Phuket Kata beach

Phuket’s famous Kata Beach is actually made up of two main beaches, the Club Med dominated Kata Yai Beach and the Kata Thani dominated Kata Noi Beach.
In both cases the large beachfront hotels dominate the landscape, moreso in the Kata Noi case as the Kata Thani is on the beach side of the road and does a good job of making beach access as difficult as possible — at least Club Med has a road between it and the sand. In both cases though, the beaches themselves are not restricted and there’s plenty enough sand for everyone — once you get onto it!
Of the two beaches, Kata Yai (big Kata) is the better beach with soft, super fine sand meeting turquoise water which swings from a millpond in dry season to a small surf beach in the wet. More protected than Karon Beach to the north, Kata still gets currents and novice swimmers should be careful — if the red "Do not swim" flags are out, do not swim.
For snorkellers on Kata, the best bet is the northern end of the beach, where the rocks host coral and ample sea life. If you’re on Kata Noi, hire a longtail for the trip south to Nui beach - a sliver of sand that has good snorkelling off both the north and south headland. If you want to do Nui but want to find it yourself, just continue past Karon Viewpoint and head towards Laem Promthep to get to the entrance of Nui.
The dirt road leading 2km down to the beach has seen some improvements in the last few years but is still by no means safe. Pot holes and 60 degree drops in the road are not for the faint-hearted nor inexperienced driver. You can safely park your bike halfway down the road and walk the rest of the way — be sure to bring water with you as the hike back is strenuous. It costs 250B to enter Nui beach but it’s well worth it as you get a beach chair, umbrella, towel and soft drink. The beach is one of the best in Phuket.
Offshore sits Ko Pu, an uninhabited islet that plays no useful role other than to make your sunset photos that little bit more beautiful.
Both beaches have plentiful supply of deckchairs and umbrellas and while Kata Noi is largely shadeless, Kata Yai does have some shade towards its centre but it is often busy with vendors.
Kata Centre sits off the northern end of Kata Yai between Kata and Karon and has traditionally (after Phuket Town) been the best area for budget accommodation, with a bunch of cheap hotels, restaurants and bars running back along Taina Road. While nothing compared to Patong (or more recently Karon), this part of Kata is seeping into sleazydom with a new bar beer complex on Kata Road complementing the rundown and aging joints at the eastern end of Taina Road. We understand that this kind of scene is the appeal for some, but having legions of Thai women shrill "Hey Misterrrrrr", all hours of the day, isn’t a plus. If this is going to bother you, consider staying at the southern end of Kata.

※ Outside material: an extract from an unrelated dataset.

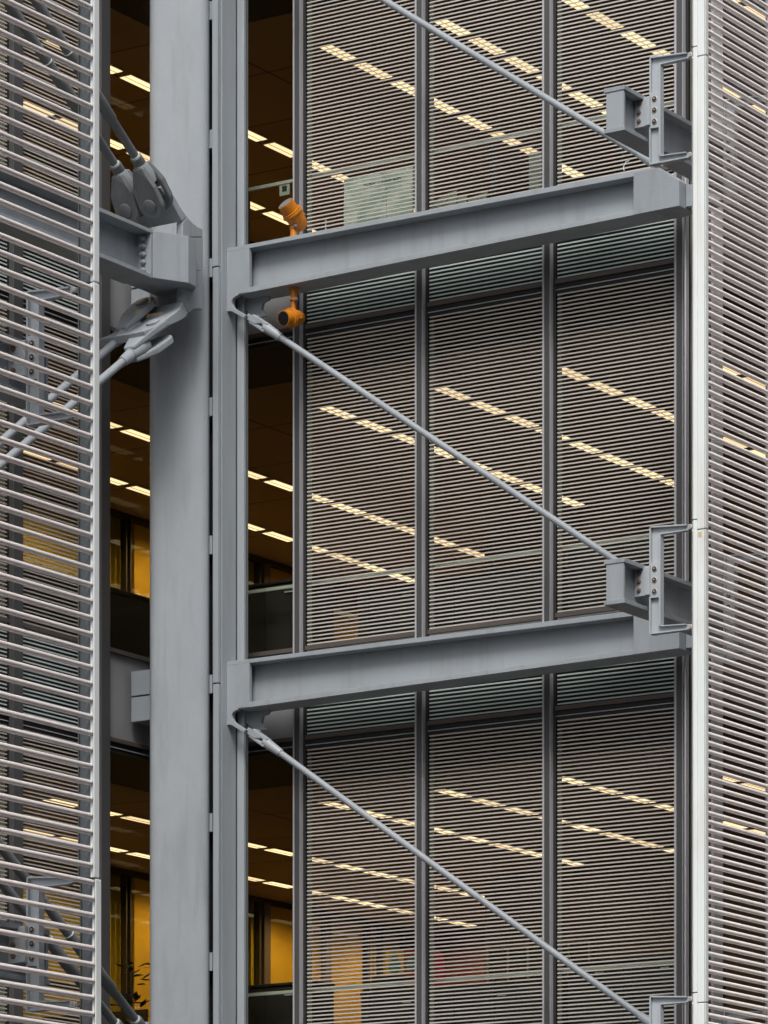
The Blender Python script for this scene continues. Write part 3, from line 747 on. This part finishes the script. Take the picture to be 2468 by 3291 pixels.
# ================================================================== FLOODLIGHTS
def flood(base, axis, head_c, label, inv):
    t = thing('floodlight', base, label, 'floodlight')
    b = Vector(base); ax = Vector(axis).normalized(); hc = Vector(head_c); s = -1 if inv else 1
    MB().lathe(b, (0, 0, s), [(0, 0.055), (0.014, 0.055), (0.018, 0.040), (0.10, 0.036), (0.11, 0.045), (0.125, 0.045)], 24).build('base', ORANGE, t)
    kn = b+Vector((0, 0, s*0.125))
    y = MB(); side = Vector((ct, st, 0))
    y.rod(kn-side*0.0, (hc+ax*0.0)+Vector((0, 0, -s*0.03)), 0.028, 16); y.build('yoke', ORANGE, t)
    MB().lathe(kn+side*0.02+Vector((0.02, -0.03, 0)), (0.4, -0.9, 0), [(0, 0.026), (0.02, 0.024), (0.022, 0.012), (0.035, 0.012)], 12).build('pivot_bolt', RUST, t)
    h = MB(); K = 1.25 if not inv else 1.15
    h.lathe(hc-ax*0.12*K, ax, [(a_*K, b_*K) for a_, b_ in [(0, 0.030), (0.006, 0.046), (0.03, 0.060), (0.10, 0.074), (0.145, 0.078), (0.146, 0.088), (0.160, 0.088), (0.162, 0.083), (0.176, 0.083), (0.178, 0.070), (0.25, 0.068), (0.252, 0.066)]], 36)
    h.build('housing', ORANGE, t)
    MB().lathe(hc+ax*0.127*K, ax, [(0, 0.068*K), (0.010, 0.068*K), (0.012, 0.062*K), (0.002, 0.061*K)], 36).build('rim', ORANGE, t)
    MB().lathe(hc+ax*0.132*K, ax, [(0, 0.058*K), (0.009, 0.058*K)], 36).build('lens', LENS if not inv else LENSD, t)
    o = ax.cross(Vector((ct, st, 0))).normalized()
    for sgn in (-1, 1):
        p = hc + ax*0.035*K + side*sgn*0.088*K
        MB().rod(p-ax*0.02, p+ax*0.02, 0.011, 10).build('clamp', ORANGE, t)
    return t
vl = VBM+0.13
ub, zbm = PA(941, 756.5, vl)
bu, bz = PA(941, 757, VBM)
topz = bz + 0.002
hc = Vector((PA(948, 697, vl)[0], vl, PA(948, 697, vl)[1]))
flood((PA(944, 752, vl)[0], vl, topz), (-.214, -.711, .67), hc, 'orange floodlight standing on top of the upper beam, lens tilted to the sky', False)
uz, ubz = PA(945, 0, vl)[0], PA(945, 912, VBM)[1]
ubz = PA(945, 911.5, VBM)[1]
hc2 = Vector((PA(942, 1022, vl)[0], vl, PA(942, 1022, vl)[1]))
flood((uz, vl, ubz-0.002), (-.11, -.965, -.234), hc2, 'orange floodlight hanging under the upper beam, dark lens facing the street', True)

# ================================================================== INTERIOR
# ceiling lights
lampm = MB(); LL, LW = 0.56, 0.155
lampm.box(-LW/2-0.012, LW/2+0.012, -LL/2-0.012, LL/2+0.012, 0.0, 0.012); nb = 6
lampm.add([(-LW/2, -LL/2, -0.004), (LW/2, -LL/2, -0.004), (LW/2, LL/2, -0.004), (-LW/2, LL/2, -0.004)], [(0, 3, 2, 1)], 1)
lampm.box(-0.003, 0.003, -LL/2, LL/2, -0.010, -0.0045)
first = None
rows = [(-21.8, 39.3, 44.6, 'row nearest the right glazing'), (-23.3, 39.3, 44.9, 'row behind the third bay'), (-24.8, 39.3, 44.9, 'row behind the second bay'), (-26.3, 39.3, 44.9, 'row behind the first bay'),
        (-28.75, 37.5, 48.2, 'row behind the column'), (-30.3, 39.0, 48.4, 'second row behind the column')]
ordn = ['nearest', 'second', 'third', 'fourth', 'fifth', 'sixth', 'seventh', 'eighth', 'ninth', 'tenth', 'eleventh', 'twelfth', 'thirteenth', 'fourteenth', 'fifteenth', 'sixteenth']
for k in (1, 2, 3):
    for (u, v0, v1, rn) in rows:
        n = int((v1-v0)/0.715)+1
        for j in range(n):
            v = v0 + 0.31 + j*0.715
            if first is None:
                o = lampm.build('ceiling_light', [PLASW, LAMP], origin=(0, 0, 0)); first = o
            else:
                o = first.copy(); C.objects.link(o)
            o.location = (u, v, ZC + zf(k) + COFF[k] - 0.025)
            tag(o, f'glowing strip light, {ordn[min(j, 15)]} from the glass, {rn}, {FLN[k]} office floor', 'ceiling light', 'warm strip lights in the office ceilings')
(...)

Southern Kata has much of the midrange accommodation and has seen considerable development in recent years — if you’re a mid-range traveller, or especially if you’re on a package, chances are you’ll be at one of the dozen or so properties down this way. This end of Kata also has a growing number of flashpacker places just before the road climbs uphill to the south.
The last area is Kata Noi where the options are really just the Kata Thani and a couple of midrange hotels.